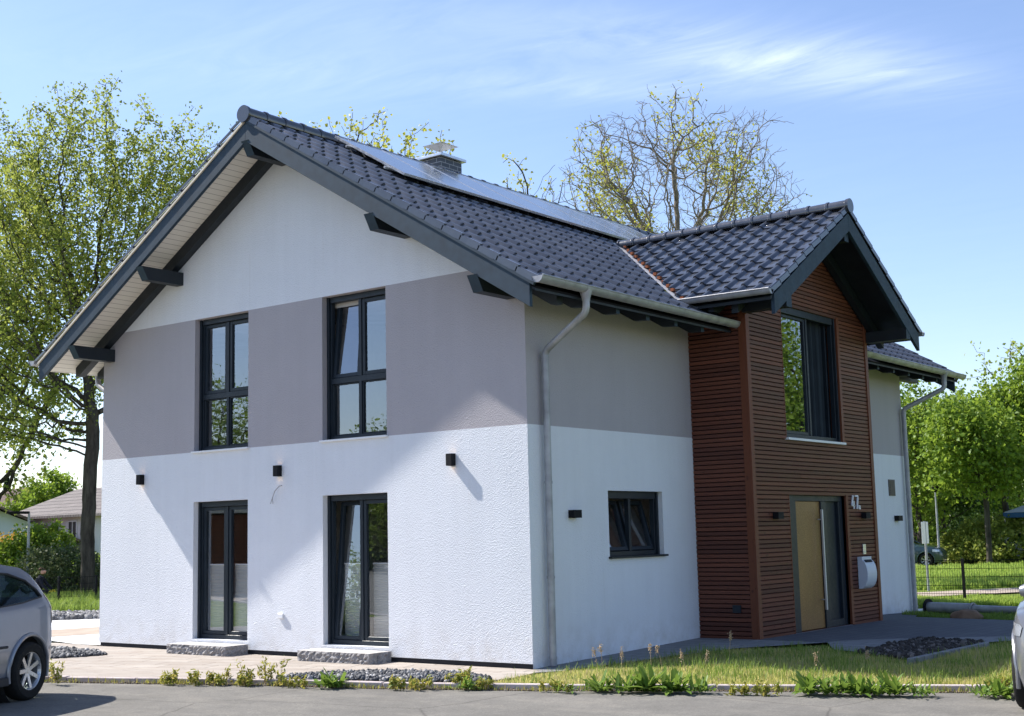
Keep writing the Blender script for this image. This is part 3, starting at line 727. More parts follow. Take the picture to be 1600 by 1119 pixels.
# wooden entrance bay ----------------------------------------------------------
bay = thing('entrance_bay', None, None); bay.parent = house
WWIN = (5.72, 7.92, 3.20, 5.44); DOOR = (5.70, 7.92, .02, 2.26)
mb = MB(); dk = M['tileunder']
tb = MB(); wall_panel(tb, 0, P_ - .03, Y1 + .02, Y2 - .02, -.03, 7.0, [(*WWIN, M['post']), (*DOOR, M['post'])], (), lambda z: dk, .17, -1)
wall_panel(tb, 1, Y1 + .03, 0, P_ - .03, -.03, 5.4, [], (), lambda z: dk, .1, 1); wall_panel(tb, 1, Y2 - .03, 0, P_ - .03, -.03, 5.4, [], (), lambda z: dk, .1, -1)
me = bpy.data.meshes.new('backing'); me.from_pydata(tb.v, [], tb.f); me.polygons.foreach_set('material_index', tb.m)
bm = bmesh.new(); bm.from_mesh(me)
for s in (1, -1): bmesh.ops.bisect_plane(bm, geom=bm.verts[:] + bm.edges[:] + bm.faces[:], plane_co=(0, GY, GZ - .22), plane_no=(0, s * sp, cp), clear_outer=True)
bm.to_mesh(me); bm.free()
for m in tb.mats: me.materials.append(m)
link('backing', me, bay)
def slats(which):
    mb = MB(); pitch = .0705; n = int(7.0 / pitch)
    for i in range(n):
        z0 = -.0 + i * pitch; z1 = z0 + pitch - .0055; zc_ = (z0 + z1) / 2
        if which == 'front':
            ymin, ymax = Y1 + .12, Y2 - .12
            lim = (GZ - .24 - z1) / TM
            if lim < .05: break
            ymin, ymax = max(ymin, GY - lim), min(ymax, GY + lim)
            iv = [(ymin, ymax)]
            for h in (WWIN, DOOR):
                if h[2] - .03 < zc_ < h[3] + .01:
                    iv = [(a, b) for a, b in ((ymin, h[0] - .004), (h[1] + .10, ymax)) if b > a]
            for a, b in iv:
                if b - a > 2.6 and random.random() < .6: c = random.uniform(a + .8, b - .8); segs = [(a, c - .002), (c + .002, b)]
                else: segs = [(a, b)]
                for a_, b_ in segs:
                    o = random.uniform(-.002, .002)
                    mb.add([(P_ - .03, a_, z0), (P_ - .004 + o, a_, z0 + .004), (P_ - .0 + o, a_, z1 - .01), (P_ - .03, a_, z1), (P_ - .03, b_, z0), (P_ - .004 + o, b_, z0 + .004), (P_ - .0 + o, b_, z1 - .01), (P_ - .03, b_, z1)],
                           [(0, 3, 2, 1), (4, 5, 6, 7), (0, 1, 5, 4), (1, 2, 6, 5), (2, 3, 7, 6)], M['slat'])
        else:
            if z1 > 5.5: break
            y, s = (Y1, 1) if which == 'near' else (Y2, -1)
            o = random.uniform(-.002, .002); a_, b_ = .004, P_ - .13
            mb.add([(a_, y + s * .03, z0), (a_, y + o, z0 + .004), (a_, y - s * .004 + o, z1 - .01), (a_, y + s * .03, z1), (b_, y + s * .03, z0), (b_, y + o, z0 + .004), (b_, y - s * .004 + o, z1 - .01), (b_, y + s * .03, z1)],
                   [(0, 3, 2, 1), (4, 5, 6, 7), (0, 1, 5, 4), (1, 2, 6, 5), (2, 3, 7, 6)], M['slat'])
    return mb.build('cladding', bay)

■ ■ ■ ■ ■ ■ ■

Goal: Transcribe all of the material exactly, leaving out whatever pictures it contains.

Solution:
Keep writing the Blender script for this image. This is part 3, starting at line 727. More parts follow. Take the picture to be 1600 by 1119 pixels.
# wooden entrance bay ----------------------------------------------------------
bay = thing('entrance_bay', None, None); bay.parent = house
WWIN = (5.72, 7.92, 3.20, 5.44); DOOR = (5.70, 7.92, .02, 2.26)
mb = MB(); dk = M['tileunder']
tb = MB(); wall_panel(tb, 0, P_ - .03, Y1 + .02, Y2 - .02, -.03, 7.0, [(*WWIN, M['post']), (*DOOR, M['post'])], (), lambda z: dk, .17, -1)
wall_panel(tb, 1, Y1 + .03, 0, P_ - .03, -.03, 5.4, [], (), lambda z: dk, .1, 1); wall_panel(tb, 1, Y2 - .03, 0, P_ - .03, -.03, 5.4, [], (), lambda z: dk, .1, -1)
me = bpy.data.meshes.new('backing'); me.from_pydata(tb.v, [], tb.f); me.polygons.foreach_set('material_index', tb.m)
bm = bmesh.new(); bm.from_mesh(me)
for s in (1, -1): bmesh.ops.bisect_plane(bm, geom=bm.verts[:] + bm.edges[:] + bm.faces[:], plane_co=(0, GY, GZ - .22), plane_no=(0, s * sp, cp), clear_outer=True)
bm.to_mesh(me); bm.free()
for m in tb.mats: me.materials.append(m)
link('backing', me, bay)
def slats(which):
    mb = MB(); pitch = .0705; n = int(7.0 / pitch)
    for i in range(n):
        z0 = -.0 + i * pitch; z1 = z0 + pitch - .0055; zc_ = (z0 + z1) / 2
        if which == 'front':
            ymin, ymax = Y1 + .12, Y2 - .12
            lim = (GZ - .24 - z1) / TM
            if lim < .05: break
            ymin, ymax = max(ymin, GY - lim), min(ymax, GY + lim)
            iv = [(ymin, ymax)]
            for h in (WWIN, DOOR):
                if h[2] - .03 < zc_ < h[3] + .01:
                    iv = [(a, b) for a, b in ((ymin, h[0] - .004), (h[1] + .10, ymax)) if b > a]
            for a, b in iv:
                if b - a > 2.6 and random.random() < .6: c = random.uniform(a + .8, b - .8); segs = [(a, c - .002), (c + .002, b)]
                else: segs = [(a, b)]
                for a_, b_ in segs:
                    o = random.uniform(-.002, .002)
                    mb.add([(P_ - .03, a_, z0), (P_ - .004 + o, a_, z0 + .004), (P_ - .0 + o, a_, z1 - .01), (P_ - .03, a_, z1), (P_ - .03, b_, z0), (P_ - .004 + o, b_, z0 + .004), (P_ - .0 + o, b_, z1 - .01), (P_ - .03, b_, z1)],
                           [(0, 3, 2, 1), (4, 5, 6, 7), (0, 1, 5, 4), (1, 2, 6, 5), (2, 3, 7, 6)], M['slat'])
        else:
            if z1 > 5.5: break
            y, s = (Y1, 1) if which == 'near' else (Y2, -1)
            o = random.uniform(-.002, .002); a_, b_ = .004, P_ - .13
            mb.add([(a_, y + s * .03, z0), (a_, y + o, z0 + .004), (a_, y - s * .004 + o, z1 - .01), (a_, y + s * .03, z1), (b_, y + s * .03, z0), (b_, y + o, z0 + .004), (b_, y - s * .004 + o, z1 - .01), (b_, y + s * .03, z1)],
                   [(0, 3, 2, 1), (4, 5, 6, 7), (0, 1, 5, 4), (1, 2, 6, 5), (2, 3, 7, 6)], M['slat'])
    return mb.build('cladding', bay)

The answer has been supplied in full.